Gesture-based navigation
June 29th, 2007 was a game-changer. From
the moment Apple launched the first fully touchscreen smartphone on the market,
mobile devices have been dominated by touchscreen interaction.
Gestures immediately became popular among
designers, and many apps were designed around experimenting with gesture
controls.
In today’s world, the success of a mobile
app can largely depend on how well gestures are implemented in the user
experience.
When to use
This mobile navigation pattern is good when users want
to explore the details of particular content easily and intuitively. Users will
spend more time with content than they will with navigation menus. So, one of
the reasons to use in-context gestures instead of a standard menu is that it’s
more engaging. For example, as users view page content, they can tap on a card
to learn more.
Pros
- It removes UI clutter. Building gestures into the heart of your design allows you to make your interfaces more minimal and to save screen space for valuable content.
- The UI is more natural. Luke Wroblewski talks about a study in which 40 people in 9 different countries were asked to create gestures for 28 different tasks, such as deleting, scrolling and zooming. He found that gestures tend to be similar across culture and experience. For example, when prompted to “delete,” most people — regardless of nationality — tried dragging the object off-screen.
- Gestures can be a distinctive feature of a product. Tinder has massively popularized the concept of gesture-based navigation and basically made those swipes a product-defining gesture.
Cons
- The navigation is invisible. One important rule in designing a UI is visibility: through the menus, all possible actions should be made visible and, therefore, easily discoverable. An invisible UI can be seductively beautiful, but because it’s invisible, it will likely have many usability issues.

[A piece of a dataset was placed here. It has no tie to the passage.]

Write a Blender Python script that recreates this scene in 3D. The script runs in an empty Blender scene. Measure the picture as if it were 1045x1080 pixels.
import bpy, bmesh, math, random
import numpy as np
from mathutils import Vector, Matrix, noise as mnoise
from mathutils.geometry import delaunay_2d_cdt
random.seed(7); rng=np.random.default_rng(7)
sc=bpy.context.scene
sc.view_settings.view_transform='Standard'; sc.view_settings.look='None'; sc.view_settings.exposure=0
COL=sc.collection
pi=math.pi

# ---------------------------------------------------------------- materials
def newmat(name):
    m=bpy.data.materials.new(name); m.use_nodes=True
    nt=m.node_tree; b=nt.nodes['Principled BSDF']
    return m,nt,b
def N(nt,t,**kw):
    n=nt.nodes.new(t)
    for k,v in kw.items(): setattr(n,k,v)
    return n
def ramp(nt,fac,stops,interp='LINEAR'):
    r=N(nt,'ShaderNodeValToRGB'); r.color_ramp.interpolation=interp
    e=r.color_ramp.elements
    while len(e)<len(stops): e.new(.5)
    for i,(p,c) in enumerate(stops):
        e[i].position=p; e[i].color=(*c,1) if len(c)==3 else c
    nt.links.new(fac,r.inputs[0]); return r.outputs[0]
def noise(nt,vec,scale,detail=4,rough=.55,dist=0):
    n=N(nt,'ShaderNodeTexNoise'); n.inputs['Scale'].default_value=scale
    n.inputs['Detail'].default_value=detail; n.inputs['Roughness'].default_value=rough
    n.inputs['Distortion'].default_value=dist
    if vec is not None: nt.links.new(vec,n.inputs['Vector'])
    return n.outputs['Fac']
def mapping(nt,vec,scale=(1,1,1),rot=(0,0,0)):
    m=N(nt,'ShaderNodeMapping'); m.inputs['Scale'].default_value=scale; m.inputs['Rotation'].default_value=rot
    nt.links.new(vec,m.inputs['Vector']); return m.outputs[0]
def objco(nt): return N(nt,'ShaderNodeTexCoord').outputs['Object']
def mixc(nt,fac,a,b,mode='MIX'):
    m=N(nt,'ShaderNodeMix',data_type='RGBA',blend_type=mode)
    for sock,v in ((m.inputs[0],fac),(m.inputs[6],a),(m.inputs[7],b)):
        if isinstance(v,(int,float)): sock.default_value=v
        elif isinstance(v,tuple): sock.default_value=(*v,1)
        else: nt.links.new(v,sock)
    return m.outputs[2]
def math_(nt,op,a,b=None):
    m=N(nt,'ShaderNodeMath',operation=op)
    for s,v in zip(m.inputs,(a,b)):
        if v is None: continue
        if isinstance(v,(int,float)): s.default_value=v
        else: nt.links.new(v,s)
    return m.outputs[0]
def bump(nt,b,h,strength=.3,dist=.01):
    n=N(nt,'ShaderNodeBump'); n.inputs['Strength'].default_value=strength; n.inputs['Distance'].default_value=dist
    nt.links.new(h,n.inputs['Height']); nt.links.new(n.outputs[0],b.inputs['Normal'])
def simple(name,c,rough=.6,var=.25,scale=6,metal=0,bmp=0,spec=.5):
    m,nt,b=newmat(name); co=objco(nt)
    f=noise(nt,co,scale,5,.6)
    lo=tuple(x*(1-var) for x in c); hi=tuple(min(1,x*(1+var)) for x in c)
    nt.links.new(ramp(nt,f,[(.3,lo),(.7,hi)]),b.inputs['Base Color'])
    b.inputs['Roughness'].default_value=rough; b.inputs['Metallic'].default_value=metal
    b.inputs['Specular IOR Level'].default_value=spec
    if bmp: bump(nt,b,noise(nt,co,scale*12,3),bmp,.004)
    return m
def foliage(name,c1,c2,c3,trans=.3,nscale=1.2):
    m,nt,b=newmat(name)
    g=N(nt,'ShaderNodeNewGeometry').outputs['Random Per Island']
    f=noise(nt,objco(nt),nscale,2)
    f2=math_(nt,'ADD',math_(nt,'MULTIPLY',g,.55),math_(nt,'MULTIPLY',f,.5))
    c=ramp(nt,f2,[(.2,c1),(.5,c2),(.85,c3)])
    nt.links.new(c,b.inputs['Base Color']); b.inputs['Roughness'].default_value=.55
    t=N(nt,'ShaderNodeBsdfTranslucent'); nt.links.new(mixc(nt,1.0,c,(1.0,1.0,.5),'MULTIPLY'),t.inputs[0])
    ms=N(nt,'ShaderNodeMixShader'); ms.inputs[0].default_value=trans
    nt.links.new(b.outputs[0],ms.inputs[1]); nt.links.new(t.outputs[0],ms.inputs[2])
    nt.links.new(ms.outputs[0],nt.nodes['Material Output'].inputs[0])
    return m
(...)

- User effort increases. Most gestures are neither natural nor easy to learn or remember. When designing gesture-based navigation, be aware that every time you remove UI clutter, the application’s learning curve goes up; and without proper visual hints and cues, users could get confused about how to interact with the app.
Tips
- Make sure you don’t have to teach people a whole new way to interact with an interface. Design a familiar experience. In order to design good gesture-based navigation, start by looking at the current state of gestures in the mobile world. For example, if you’re designing an email app, you could use a swipe instead of an email gesture, because there’s a strong possibility that the gesture would be familiar to many users:
- Educate in context to teach people how to interact with your interface. Avoid long static up-front tutorials. Instead, show only the information that is relevant to the user’s current activity.
Innovative mobile navigation design patterns
People are shifting to larger-screen phones. But the bigger the display is, the less easily accessible most of the screen is, and the more necessary it is to adapt the design (and navigation, in particular) to improve the user experience.
To solve this problem, designers are forced to look for new solutions to mobile navigation. A couple of interesting innovative solutions can be found in the recently published article “Bottom Navigation Interface.” One solution can be found in a health app named Ada. This app’s interface layout is a mirror image of a basic interface with a hamburger menu: everything that’s usually at the top is conveniently at the bottom, in the easy-to-access zone.
The second solution is a concept for a
calling app that applies one-handed navigation principles. The method feels
good for calling and messaging apps because users tend to use one hand for
dialing and texting.
Conclusion
Helping users navigate should be a high
priority for every app designer. Both new and returning users should be able to
figure out how to move through your app with ease. The easier your product is
for them to use, the more likely they’ll use it.